Les fromages auvergnats
L’Auvergne (et le Massif Central en général) est le plus grand plateau de fromages de France. Cantal, laguiole, salers, bleu d’Auvergne, fourme d’Ambert, saint-nectaire, roquefort, bleu des causses, la liste est longue de ces fromages célèbres qui viennent de cette région. Et, contrairement à la majorité des fromages, plusieurs tommes locales s’accordent bien à du vin rouge !
Les accords
Le cantal, et surtout ses déclinaisons plus fortes (laguiole et encore plus salers) est un fromage qui s’accorde bien à des rouges peu tanniques comme des gamays d’Auvergne ou du Beaujolais, mais aussi à des pinots d’Auvergne ou de Bourgogne (plutôt en appellation Bourgogne ou en “Village”). On peut également penser à des cabernets francs de Loire dans des cuvées sur le fruit comme à Saumur-Champigny, Bourgueil ou Chinon. Le saint-nectaire s’accordera avec les mêmes vins auxquels on pourra ajouter un rouge de Sancerre, par exemple.

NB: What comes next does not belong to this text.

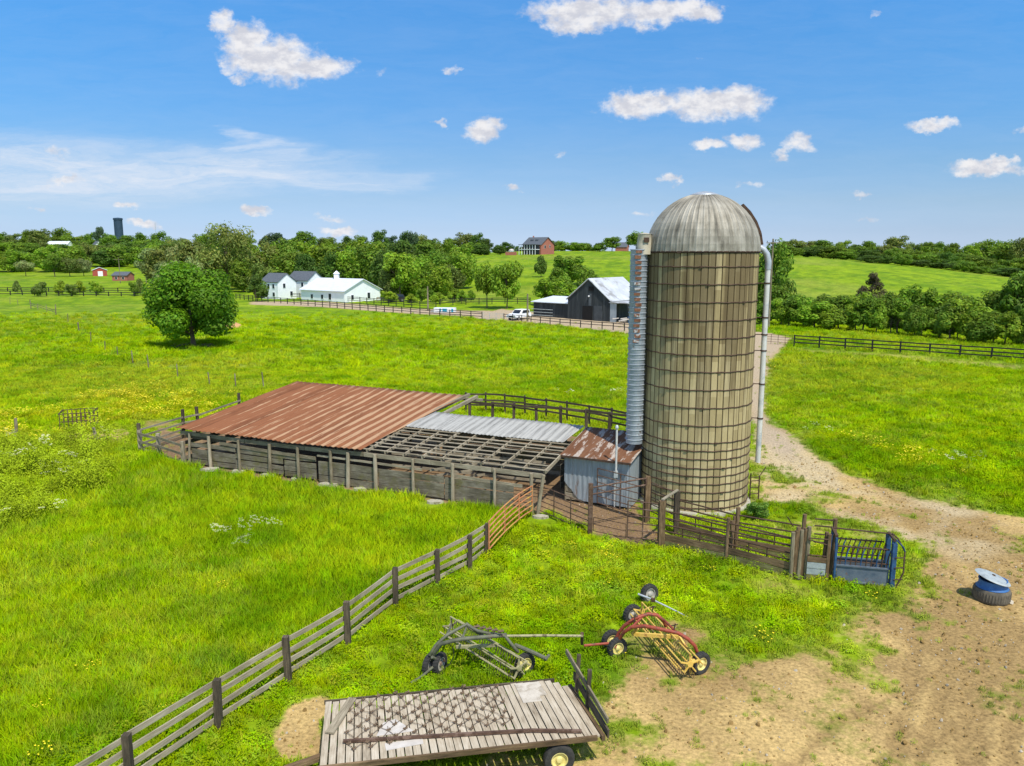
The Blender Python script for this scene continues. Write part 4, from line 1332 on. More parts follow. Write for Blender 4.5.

Parmi les nombreux “bleus” de la région, il faut réserver une place à part la fourme d’Ambert (et au bleu d’Auvergne) qui ne craignent pas trop le rouge à condition qu’il ne soit pas du tout tannique (par exemple les gamays régionaux). Mais ces deux fromages s’accorderont également à un blanc sec doté d’un peu de gras, comme un bourgogne blanc générique (ou une appellation “Village”), un chardonnay du Jura, un blanc du nord du Rhône (Crozes-Hermitage ou Saint-Joseph), à condition de ne pas être boisé. On vous dira un peu partout que le roquefort (et accessoirement le bleu des causses) s’accorde parfaitement avec un blanc liquoreux. Pas plus qu’avec le foie gras, cet accord “gras sur gras” ou “riche sur riche” n’est totalement satisfaisant, à notre avis. L’accord avec un blanc tendu et puissant nous paraît bien plus intéressant comme avec un jurançon sec, un irouléguy, un montlouis ou un vouvray.